Autant de mécanismes de minimisation et d’invisibilisation qui ont permis que dix années de barbarie saccagent le corps et la vie de Gisèle Pélicot.
Mis bout à bout, ces éléments font du procès en cours le procès du patriarcat dans tous ses rouages. L’affaire met en lumière l’impunité absolue que s’autorise à ressentir un homme en couple, usant et abusant en propriétaire du corps de sa compagne (ainsi que l’a précisé l’un des accusés, « c’est sa femme, il fait ce qu’il veut avec »). Elle montre aussi la solidarité masculine sans failles dans l’appropriation et l’exploitation sexuelles des femmes, aucun des hommes sollicités n’ayant songé à dénoncer Dominique Pélicot.

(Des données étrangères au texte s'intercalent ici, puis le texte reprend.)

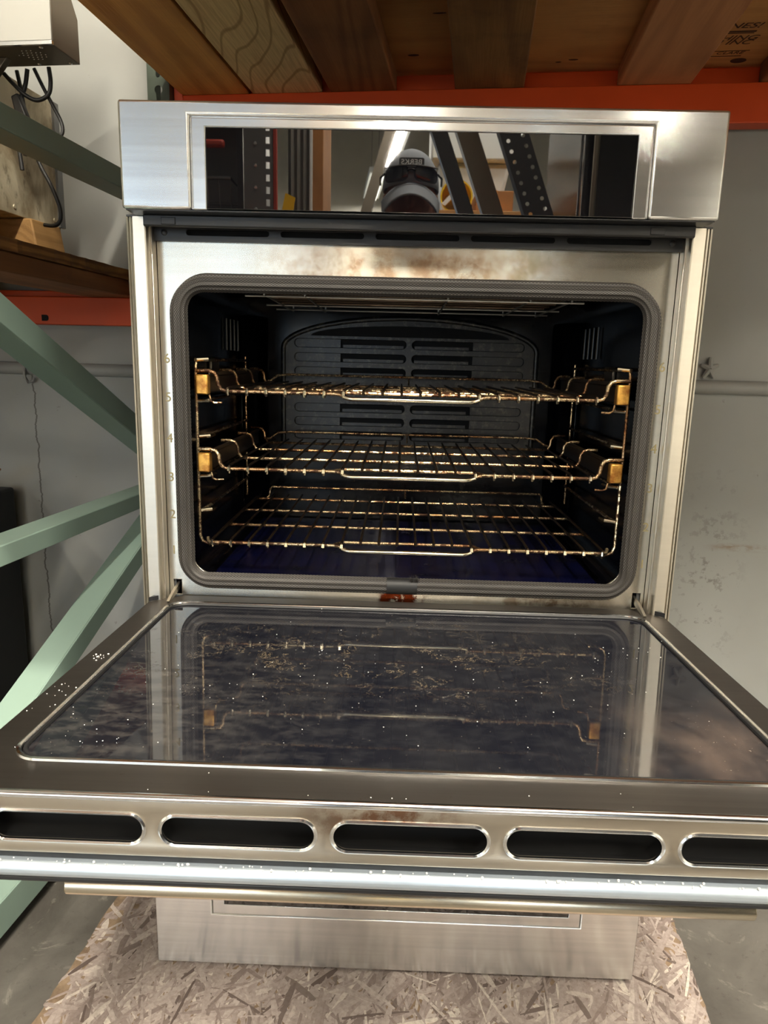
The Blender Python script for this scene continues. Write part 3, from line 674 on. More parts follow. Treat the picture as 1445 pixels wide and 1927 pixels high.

Le procès révèle par ailleurs la grande généralité et la terrible banalité des agressions sexuelles qui peuvent être commises par des hommes de tous les âges, de tous les milieux, et dans l’immense majorité des cas (plus de 90 %), par des proches de la victime. C’est sans doute la chose la plus difficile à faire entendre et comprendre dans la lutte contre les violences sexuelles, la dimension très ordinaire de leurs auteurs et le contexte très quotidien de leurs méfaits.
Enfin, et c’est sans doute le plus important, le procès ouvre une brèche énorme dans l’incrédulité obstinée que l’on oppose trop souvent aux révélations d’agressions. Car il comporte un élément absent des affaires de violences sexuelles qui, depuis une petite dizaine d’années, explosent et disparaissent comme des bulles une fois l’indignation et l’émotion retombées. Les « abus » commis à Mazan ayant été méthodiquement filmés et archivés (près de vingt mille photos et vidéos), nous disposons des images qui produisent avec une puissance imparable ce que les victimes ont tant de mal à obtenir : qu’on les croit !

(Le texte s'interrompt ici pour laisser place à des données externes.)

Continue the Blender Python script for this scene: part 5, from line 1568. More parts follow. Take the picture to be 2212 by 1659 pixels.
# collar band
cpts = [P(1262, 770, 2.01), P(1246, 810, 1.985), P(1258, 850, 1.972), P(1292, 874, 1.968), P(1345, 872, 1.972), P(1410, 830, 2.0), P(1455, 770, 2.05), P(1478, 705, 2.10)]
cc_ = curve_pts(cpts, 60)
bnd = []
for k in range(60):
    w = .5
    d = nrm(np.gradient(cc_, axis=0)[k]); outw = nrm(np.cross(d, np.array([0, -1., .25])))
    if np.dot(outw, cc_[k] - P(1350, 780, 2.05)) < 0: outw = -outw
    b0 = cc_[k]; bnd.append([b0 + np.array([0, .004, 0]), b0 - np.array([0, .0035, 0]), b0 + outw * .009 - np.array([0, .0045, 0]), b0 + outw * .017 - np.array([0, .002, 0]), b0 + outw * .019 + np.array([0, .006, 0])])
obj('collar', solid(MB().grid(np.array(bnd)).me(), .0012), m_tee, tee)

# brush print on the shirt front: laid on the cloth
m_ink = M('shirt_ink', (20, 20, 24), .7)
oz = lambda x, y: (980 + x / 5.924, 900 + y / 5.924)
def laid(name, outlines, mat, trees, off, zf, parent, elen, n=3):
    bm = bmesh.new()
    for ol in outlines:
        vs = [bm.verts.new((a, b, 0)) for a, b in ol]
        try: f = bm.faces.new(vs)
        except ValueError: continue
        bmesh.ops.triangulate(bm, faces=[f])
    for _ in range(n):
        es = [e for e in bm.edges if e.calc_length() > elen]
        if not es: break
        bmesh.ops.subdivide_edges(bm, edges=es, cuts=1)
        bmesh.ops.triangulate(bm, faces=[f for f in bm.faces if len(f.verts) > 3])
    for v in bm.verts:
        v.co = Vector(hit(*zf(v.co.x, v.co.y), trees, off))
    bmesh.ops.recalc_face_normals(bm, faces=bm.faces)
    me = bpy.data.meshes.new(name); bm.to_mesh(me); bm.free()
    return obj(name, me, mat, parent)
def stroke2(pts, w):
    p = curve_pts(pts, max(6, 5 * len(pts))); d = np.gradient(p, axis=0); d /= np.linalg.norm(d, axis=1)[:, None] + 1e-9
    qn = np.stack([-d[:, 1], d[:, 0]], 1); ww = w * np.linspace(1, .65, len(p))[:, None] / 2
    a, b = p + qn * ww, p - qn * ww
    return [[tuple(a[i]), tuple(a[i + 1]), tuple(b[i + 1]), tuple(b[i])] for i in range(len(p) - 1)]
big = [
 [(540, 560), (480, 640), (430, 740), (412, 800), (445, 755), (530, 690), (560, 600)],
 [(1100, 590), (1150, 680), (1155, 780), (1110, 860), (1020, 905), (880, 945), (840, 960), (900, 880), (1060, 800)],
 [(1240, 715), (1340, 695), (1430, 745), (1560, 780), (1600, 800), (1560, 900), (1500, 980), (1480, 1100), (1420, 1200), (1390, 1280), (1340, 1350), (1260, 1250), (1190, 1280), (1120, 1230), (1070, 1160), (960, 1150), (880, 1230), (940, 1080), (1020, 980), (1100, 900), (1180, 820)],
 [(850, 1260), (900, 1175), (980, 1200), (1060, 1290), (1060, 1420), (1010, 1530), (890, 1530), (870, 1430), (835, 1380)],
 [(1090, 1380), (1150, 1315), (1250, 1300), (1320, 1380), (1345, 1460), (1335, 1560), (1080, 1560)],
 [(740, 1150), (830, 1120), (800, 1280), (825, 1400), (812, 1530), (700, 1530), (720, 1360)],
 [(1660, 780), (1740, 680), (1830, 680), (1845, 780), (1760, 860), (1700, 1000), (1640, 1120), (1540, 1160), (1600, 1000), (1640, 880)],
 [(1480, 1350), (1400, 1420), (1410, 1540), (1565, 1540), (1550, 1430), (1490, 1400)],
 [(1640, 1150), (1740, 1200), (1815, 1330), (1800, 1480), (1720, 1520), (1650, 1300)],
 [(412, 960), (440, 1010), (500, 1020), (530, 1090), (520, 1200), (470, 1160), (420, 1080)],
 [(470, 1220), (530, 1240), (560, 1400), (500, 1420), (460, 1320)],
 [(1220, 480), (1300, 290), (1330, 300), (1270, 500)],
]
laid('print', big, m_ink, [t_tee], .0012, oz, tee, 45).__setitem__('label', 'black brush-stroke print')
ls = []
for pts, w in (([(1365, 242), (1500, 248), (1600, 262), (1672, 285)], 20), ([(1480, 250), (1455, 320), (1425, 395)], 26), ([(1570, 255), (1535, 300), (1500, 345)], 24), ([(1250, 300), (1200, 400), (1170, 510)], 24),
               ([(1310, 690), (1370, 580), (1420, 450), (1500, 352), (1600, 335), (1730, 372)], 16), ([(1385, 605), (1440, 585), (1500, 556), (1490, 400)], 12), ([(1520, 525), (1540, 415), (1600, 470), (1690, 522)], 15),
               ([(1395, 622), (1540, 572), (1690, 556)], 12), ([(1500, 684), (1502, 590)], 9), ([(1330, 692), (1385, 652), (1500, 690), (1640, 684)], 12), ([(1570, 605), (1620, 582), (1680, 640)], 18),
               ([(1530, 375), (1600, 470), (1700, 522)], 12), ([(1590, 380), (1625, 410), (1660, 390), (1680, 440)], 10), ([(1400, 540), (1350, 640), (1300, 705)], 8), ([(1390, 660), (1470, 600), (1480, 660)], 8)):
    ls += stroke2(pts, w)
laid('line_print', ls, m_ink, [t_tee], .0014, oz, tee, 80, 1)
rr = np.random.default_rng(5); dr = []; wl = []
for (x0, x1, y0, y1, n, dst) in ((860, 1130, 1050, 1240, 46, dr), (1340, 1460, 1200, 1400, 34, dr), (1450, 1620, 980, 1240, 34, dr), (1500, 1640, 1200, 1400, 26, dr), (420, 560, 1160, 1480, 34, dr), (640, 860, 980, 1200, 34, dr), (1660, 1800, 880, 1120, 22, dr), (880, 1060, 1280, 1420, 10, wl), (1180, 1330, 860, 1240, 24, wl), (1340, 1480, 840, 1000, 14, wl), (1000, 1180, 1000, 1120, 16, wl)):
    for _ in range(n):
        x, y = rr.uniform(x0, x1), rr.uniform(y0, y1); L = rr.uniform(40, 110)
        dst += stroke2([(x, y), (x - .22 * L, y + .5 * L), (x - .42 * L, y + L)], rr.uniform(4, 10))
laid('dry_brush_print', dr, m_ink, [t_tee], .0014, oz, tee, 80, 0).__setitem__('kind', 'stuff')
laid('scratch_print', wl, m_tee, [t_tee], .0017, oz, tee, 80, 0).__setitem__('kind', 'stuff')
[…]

Aucune femme, jamais, n’est responsable des violences qu’elle endure
Gisèle Pélicot fait montre d’une vaillance et d’une générosité immenses en acceptant la publicité du procès. Le don inouï qu’elle fait à toutes les autres victimes, c’est de révéler au grand jour la violence patriarcale dans toute son évidence et toute sa banalité. Plus personne ne pourra soutenir que les agresseurs sont des monstres psychopathes errant dans les rues la nuit, plus personne ne pourra nier qu’ils peuvent être des « super mecs » à qui on confierait ses enfants les yeux fermés.
Plus personne ne pourra non plus affirmer que les victimes l’ont toujours, d’une façon ou d’une autre, bien cherché, que ce soit par leur tenue ou leur comportement. Aucune femme, jamais, n’est responsable des violences qu’elle endure. La dépossession radicale de son être subie par Gisèle témoigne que c’est même tout l’inverse, que l’entière responsabilité revient aux hommes, à tous les hommes, agresseurs, témoins aveugles, complices silencieux, indifférents et incrédules ordinaires.
Nous dirons désormais : rappelez-vous l’affaire Pélicot, souvenez-vous de Gisèle qui fut livrée à l’abjection la plus immonde par le « chic type » qu’était son mari. Nous n’oublierons jamais ce qu’elle a fait pour que la honte change de camp, nous lui devons déjà une reconnaissance infinie. Pour l’heure, qu’elle et sa fille, Caroline Darian, qui s’est engagée dans la lutte contre la soumission chimique, puisent la force de poursuivre dans cette conviction que ce qu’elles sont en train de faire changera en profondeur le regard de la société tout entière sur les violences faites aux femmes.